_AIM_
Track down the lines that contain "picture" and copy them.

--- begin ---

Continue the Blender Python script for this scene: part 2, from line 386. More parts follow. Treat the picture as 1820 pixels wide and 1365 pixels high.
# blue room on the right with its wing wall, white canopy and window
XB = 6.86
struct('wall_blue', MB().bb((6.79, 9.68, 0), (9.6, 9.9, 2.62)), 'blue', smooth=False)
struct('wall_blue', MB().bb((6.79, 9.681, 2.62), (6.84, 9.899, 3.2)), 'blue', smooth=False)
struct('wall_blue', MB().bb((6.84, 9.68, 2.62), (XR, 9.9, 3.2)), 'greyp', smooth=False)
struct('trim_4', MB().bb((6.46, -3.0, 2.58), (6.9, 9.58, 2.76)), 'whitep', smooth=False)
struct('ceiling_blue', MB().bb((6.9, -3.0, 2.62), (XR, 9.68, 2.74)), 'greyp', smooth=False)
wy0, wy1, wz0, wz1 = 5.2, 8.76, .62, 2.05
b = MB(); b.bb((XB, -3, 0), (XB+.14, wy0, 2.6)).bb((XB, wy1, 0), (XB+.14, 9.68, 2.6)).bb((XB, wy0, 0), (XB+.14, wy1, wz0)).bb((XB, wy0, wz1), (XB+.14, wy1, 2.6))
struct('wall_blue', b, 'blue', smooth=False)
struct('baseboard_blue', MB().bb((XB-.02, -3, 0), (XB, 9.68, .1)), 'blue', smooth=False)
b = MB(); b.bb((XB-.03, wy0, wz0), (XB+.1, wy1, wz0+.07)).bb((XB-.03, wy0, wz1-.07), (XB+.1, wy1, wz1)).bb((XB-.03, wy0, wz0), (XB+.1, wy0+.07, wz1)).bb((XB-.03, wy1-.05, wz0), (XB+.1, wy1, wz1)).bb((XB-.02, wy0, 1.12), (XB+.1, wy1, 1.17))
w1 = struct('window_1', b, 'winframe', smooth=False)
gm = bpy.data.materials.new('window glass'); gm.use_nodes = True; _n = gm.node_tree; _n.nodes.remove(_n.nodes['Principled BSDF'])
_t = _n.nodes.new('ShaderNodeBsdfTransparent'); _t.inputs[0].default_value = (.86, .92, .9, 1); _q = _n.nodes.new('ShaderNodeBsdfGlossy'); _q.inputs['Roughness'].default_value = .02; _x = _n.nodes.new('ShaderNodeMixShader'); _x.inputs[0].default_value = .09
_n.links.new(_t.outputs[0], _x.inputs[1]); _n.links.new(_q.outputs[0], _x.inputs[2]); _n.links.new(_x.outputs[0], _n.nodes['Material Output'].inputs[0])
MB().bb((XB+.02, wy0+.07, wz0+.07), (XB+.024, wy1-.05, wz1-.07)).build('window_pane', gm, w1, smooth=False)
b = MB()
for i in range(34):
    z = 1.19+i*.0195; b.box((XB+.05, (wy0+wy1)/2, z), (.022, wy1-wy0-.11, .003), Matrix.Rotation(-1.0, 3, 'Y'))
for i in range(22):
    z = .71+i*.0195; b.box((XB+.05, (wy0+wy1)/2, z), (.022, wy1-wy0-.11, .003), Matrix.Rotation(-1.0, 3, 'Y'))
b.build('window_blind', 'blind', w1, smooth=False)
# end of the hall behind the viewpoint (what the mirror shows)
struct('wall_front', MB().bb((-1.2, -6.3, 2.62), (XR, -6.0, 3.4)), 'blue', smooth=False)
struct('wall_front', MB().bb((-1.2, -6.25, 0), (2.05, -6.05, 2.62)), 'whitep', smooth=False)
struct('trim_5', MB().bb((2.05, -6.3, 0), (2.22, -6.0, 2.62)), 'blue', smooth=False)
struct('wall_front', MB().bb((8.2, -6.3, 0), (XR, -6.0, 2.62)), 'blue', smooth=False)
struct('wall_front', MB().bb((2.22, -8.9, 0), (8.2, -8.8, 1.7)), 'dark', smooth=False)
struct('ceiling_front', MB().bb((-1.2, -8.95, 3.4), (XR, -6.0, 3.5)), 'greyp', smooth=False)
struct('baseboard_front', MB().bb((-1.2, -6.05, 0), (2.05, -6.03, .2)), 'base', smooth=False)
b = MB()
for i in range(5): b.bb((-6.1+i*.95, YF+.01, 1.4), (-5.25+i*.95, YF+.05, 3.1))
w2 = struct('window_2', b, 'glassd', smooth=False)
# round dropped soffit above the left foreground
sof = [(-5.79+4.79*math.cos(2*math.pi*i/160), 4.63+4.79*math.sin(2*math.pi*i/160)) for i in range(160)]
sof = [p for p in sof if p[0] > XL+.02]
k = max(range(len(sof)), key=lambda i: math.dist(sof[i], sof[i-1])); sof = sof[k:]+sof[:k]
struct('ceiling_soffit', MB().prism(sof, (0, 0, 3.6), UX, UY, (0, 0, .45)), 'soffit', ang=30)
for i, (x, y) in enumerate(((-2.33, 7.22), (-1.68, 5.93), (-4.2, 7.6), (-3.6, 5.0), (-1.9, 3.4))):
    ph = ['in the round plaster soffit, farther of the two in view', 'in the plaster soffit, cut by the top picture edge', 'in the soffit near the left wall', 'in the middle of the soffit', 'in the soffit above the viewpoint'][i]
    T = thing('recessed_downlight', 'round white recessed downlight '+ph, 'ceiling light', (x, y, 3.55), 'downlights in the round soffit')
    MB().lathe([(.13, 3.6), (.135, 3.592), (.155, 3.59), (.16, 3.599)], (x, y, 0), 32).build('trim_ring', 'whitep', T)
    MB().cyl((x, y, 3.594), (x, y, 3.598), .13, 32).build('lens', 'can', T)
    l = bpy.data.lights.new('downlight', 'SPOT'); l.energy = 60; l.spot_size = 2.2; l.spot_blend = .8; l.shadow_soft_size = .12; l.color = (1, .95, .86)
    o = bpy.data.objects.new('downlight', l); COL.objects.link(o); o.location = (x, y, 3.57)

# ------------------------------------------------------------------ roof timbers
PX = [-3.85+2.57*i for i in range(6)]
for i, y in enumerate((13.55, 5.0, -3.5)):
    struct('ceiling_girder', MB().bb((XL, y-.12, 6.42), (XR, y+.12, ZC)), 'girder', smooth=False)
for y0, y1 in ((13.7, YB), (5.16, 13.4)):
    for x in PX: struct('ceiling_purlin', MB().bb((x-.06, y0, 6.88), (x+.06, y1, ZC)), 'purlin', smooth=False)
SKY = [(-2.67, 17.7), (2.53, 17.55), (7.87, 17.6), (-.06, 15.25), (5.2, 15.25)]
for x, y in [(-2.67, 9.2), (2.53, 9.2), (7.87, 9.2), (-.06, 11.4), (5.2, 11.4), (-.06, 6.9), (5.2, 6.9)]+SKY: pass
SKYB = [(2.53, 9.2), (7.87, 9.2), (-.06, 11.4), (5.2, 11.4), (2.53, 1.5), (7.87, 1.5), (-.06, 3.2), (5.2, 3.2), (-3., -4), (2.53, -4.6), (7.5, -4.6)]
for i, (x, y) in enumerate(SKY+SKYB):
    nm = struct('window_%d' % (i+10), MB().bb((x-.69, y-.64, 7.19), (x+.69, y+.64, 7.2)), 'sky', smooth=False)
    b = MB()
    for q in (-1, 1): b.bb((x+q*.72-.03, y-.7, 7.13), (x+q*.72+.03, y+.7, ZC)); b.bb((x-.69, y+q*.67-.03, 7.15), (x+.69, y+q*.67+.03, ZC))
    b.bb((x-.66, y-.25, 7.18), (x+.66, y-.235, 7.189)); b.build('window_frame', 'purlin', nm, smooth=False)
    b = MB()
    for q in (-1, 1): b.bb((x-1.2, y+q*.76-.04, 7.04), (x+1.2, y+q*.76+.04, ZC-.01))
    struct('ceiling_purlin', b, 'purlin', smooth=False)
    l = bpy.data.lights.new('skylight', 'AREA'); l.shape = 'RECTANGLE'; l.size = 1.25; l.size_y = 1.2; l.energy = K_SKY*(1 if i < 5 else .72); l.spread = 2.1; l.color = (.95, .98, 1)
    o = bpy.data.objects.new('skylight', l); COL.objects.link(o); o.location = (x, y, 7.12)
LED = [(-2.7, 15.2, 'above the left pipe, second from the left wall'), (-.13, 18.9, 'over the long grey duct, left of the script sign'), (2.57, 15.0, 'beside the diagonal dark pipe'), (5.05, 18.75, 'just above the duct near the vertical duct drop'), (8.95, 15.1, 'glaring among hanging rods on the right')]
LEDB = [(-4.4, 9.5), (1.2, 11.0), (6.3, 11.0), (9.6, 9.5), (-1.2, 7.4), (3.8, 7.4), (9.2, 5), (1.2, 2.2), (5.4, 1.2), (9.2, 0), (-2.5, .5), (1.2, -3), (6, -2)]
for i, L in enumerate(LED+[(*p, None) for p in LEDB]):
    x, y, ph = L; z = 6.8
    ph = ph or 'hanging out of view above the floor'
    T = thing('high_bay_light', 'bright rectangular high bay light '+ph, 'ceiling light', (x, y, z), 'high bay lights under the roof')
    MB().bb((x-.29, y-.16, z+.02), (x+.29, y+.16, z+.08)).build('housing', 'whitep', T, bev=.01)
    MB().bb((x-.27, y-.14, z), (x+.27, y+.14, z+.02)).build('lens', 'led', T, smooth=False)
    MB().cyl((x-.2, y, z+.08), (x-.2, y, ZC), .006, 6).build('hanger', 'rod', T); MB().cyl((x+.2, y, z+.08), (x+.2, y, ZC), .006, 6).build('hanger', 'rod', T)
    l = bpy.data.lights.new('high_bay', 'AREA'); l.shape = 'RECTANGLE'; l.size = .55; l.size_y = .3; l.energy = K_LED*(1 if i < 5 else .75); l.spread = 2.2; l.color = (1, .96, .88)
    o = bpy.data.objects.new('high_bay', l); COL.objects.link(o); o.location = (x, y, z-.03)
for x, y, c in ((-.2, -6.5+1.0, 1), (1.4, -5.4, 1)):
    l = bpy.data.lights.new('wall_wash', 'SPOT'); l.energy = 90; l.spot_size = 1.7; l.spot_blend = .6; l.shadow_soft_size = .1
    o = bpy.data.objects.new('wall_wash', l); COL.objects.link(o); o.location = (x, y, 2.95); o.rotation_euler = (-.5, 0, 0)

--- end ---

_SOLUTION FOR THIS TASK_
Continue the Blender Python script for this scene: part 2, from line 386. More parts follow. Treat the picture as 1820 pixels wide and 1365 pixels high.
    ph = ['in the round plaster soffit, farther of the two in view', 'in the plaster soffit, cut by the top picture edge', 'in the soffit near the left wall', 'in the middle of the soffit', 'in the soffit above the viewpoint'][i]